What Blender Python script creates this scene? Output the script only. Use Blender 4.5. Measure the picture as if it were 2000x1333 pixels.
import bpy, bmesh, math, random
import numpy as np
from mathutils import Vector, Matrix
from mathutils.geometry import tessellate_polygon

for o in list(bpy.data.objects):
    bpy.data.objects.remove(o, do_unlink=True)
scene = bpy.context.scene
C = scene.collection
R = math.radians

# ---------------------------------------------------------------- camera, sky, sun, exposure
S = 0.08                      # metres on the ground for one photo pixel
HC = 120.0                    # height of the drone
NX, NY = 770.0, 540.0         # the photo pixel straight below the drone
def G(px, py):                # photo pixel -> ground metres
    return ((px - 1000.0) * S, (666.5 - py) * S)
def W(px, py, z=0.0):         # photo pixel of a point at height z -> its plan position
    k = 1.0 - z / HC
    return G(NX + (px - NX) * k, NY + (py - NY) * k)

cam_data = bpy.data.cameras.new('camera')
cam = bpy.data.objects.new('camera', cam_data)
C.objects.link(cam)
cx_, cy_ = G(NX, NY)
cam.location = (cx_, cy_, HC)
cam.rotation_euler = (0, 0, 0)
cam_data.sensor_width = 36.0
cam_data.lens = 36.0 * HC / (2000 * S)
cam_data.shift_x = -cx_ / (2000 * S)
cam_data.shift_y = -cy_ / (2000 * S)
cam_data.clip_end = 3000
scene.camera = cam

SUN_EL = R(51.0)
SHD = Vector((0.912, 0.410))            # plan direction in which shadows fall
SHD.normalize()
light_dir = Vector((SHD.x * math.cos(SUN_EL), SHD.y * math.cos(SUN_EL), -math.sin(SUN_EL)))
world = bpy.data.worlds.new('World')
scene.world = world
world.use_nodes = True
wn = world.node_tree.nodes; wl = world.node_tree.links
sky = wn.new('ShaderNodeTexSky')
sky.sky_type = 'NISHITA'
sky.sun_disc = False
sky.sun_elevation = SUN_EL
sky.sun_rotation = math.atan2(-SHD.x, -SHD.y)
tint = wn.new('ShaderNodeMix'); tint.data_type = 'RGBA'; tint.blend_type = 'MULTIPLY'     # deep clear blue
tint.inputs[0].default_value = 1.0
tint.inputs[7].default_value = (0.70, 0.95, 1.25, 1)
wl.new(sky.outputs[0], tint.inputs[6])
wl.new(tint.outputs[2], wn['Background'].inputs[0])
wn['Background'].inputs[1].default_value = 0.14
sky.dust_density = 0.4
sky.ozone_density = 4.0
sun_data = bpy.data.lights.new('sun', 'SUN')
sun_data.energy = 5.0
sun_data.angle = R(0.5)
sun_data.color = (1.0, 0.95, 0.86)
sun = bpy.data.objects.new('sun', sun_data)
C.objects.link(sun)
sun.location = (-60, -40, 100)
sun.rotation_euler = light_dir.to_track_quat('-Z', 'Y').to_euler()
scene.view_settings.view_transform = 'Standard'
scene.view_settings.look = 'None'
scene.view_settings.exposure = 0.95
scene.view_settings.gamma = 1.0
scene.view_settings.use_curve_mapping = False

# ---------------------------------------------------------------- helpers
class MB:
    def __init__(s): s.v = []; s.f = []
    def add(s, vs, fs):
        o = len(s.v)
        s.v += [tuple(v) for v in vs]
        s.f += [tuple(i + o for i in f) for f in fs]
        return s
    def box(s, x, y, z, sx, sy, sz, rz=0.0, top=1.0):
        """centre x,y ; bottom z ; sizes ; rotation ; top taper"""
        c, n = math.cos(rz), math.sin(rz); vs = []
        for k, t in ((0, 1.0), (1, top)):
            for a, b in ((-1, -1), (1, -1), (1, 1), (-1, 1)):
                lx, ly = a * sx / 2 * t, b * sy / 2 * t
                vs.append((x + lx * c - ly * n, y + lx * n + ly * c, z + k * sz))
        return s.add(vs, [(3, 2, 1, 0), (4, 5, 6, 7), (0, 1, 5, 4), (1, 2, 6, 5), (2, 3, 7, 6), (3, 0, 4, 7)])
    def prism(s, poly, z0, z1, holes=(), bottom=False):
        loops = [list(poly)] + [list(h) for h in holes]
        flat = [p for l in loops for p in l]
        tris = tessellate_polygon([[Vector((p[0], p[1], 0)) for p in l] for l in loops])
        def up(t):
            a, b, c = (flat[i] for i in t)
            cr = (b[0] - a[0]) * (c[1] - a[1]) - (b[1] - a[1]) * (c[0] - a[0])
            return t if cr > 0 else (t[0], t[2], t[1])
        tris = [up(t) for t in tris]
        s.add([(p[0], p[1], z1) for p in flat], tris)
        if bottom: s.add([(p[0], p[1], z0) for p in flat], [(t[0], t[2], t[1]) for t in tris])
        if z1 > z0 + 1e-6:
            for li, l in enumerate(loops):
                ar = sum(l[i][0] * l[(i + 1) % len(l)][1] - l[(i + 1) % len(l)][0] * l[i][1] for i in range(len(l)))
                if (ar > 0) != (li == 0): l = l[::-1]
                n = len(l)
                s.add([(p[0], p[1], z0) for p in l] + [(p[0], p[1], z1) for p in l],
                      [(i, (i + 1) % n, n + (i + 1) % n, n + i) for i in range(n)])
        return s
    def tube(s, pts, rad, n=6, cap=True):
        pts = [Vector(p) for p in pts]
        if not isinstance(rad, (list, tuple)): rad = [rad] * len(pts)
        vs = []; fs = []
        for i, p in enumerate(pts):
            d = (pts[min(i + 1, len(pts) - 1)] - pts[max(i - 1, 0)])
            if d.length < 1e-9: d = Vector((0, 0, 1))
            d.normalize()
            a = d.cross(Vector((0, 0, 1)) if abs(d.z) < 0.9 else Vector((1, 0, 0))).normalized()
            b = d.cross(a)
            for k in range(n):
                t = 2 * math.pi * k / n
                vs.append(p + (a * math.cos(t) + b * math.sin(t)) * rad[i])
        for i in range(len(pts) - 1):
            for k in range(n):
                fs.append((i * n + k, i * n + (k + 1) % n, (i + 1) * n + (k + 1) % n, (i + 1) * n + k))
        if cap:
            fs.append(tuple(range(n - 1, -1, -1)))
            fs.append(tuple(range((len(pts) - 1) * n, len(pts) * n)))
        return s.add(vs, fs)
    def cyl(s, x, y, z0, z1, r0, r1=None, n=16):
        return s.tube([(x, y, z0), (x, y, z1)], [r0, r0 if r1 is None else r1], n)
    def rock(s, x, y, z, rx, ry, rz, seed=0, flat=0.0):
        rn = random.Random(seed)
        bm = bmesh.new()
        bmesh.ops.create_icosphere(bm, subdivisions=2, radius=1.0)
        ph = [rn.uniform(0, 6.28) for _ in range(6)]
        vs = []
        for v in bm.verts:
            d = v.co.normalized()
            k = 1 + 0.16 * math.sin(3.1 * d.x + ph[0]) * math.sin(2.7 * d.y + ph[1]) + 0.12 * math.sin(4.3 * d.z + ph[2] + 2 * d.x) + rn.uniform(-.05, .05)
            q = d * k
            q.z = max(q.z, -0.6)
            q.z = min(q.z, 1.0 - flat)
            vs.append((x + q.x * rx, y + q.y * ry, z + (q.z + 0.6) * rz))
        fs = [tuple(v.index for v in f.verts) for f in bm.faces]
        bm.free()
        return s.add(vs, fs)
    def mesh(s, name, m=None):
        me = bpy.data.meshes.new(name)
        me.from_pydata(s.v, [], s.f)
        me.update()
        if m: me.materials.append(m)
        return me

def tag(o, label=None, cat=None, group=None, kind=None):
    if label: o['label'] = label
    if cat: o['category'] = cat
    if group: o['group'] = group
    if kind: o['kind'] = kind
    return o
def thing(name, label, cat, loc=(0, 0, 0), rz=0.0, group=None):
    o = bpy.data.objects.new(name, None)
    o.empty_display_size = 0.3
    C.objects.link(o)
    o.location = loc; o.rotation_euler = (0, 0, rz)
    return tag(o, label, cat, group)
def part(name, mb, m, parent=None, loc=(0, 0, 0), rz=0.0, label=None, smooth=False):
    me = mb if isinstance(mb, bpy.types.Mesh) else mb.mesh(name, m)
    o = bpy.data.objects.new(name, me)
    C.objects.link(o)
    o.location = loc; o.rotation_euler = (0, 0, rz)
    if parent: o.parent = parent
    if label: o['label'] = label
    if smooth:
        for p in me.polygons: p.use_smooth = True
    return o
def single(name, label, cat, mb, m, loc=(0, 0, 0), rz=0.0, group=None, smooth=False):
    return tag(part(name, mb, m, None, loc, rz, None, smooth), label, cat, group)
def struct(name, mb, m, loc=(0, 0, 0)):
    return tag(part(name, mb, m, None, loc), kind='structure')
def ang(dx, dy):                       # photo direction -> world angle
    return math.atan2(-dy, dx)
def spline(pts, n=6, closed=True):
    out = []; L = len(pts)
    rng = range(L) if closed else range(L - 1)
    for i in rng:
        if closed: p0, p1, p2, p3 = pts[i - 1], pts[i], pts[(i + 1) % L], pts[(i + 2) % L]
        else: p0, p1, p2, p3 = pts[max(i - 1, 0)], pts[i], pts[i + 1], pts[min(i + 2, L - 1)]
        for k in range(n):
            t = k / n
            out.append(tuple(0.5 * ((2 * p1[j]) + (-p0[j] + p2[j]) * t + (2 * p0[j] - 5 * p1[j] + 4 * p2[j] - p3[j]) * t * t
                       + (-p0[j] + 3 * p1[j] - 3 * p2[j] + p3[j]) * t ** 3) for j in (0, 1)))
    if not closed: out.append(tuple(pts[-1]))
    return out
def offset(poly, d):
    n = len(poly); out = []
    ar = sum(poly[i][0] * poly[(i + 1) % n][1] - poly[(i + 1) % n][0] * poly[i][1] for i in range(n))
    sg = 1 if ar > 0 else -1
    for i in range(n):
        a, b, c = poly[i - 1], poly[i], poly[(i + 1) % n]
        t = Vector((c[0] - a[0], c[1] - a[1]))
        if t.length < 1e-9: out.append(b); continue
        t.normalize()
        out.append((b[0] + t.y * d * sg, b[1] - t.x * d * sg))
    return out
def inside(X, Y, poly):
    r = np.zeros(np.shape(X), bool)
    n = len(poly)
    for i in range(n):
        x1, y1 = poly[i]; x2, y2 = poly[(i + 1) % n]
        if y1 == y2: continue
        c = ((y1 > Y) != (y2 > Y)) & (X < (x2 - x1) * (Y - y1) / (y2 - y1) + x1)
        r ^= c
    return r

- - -

## GIVEN EXERCISE
Search the data for "scene". Copy every matching line.

## REPLY TO THE EXERCISE
What Blender Python script creates this scene? Output the script only. Use Blender 4.5. Measure the picture as if it were 2000x1333 pixels.
scene = bpy.context.scene
C = scene.collection
scene.camera = cam
scene.world = world
scene.view_settings.view_transform = 'Standard'
scene.view_settings.look = 'None'
scene.view_settings.exposure = 0.95
scene.view_settings.gamma = 1.0
scene.view_settings.use_curve_mapping = False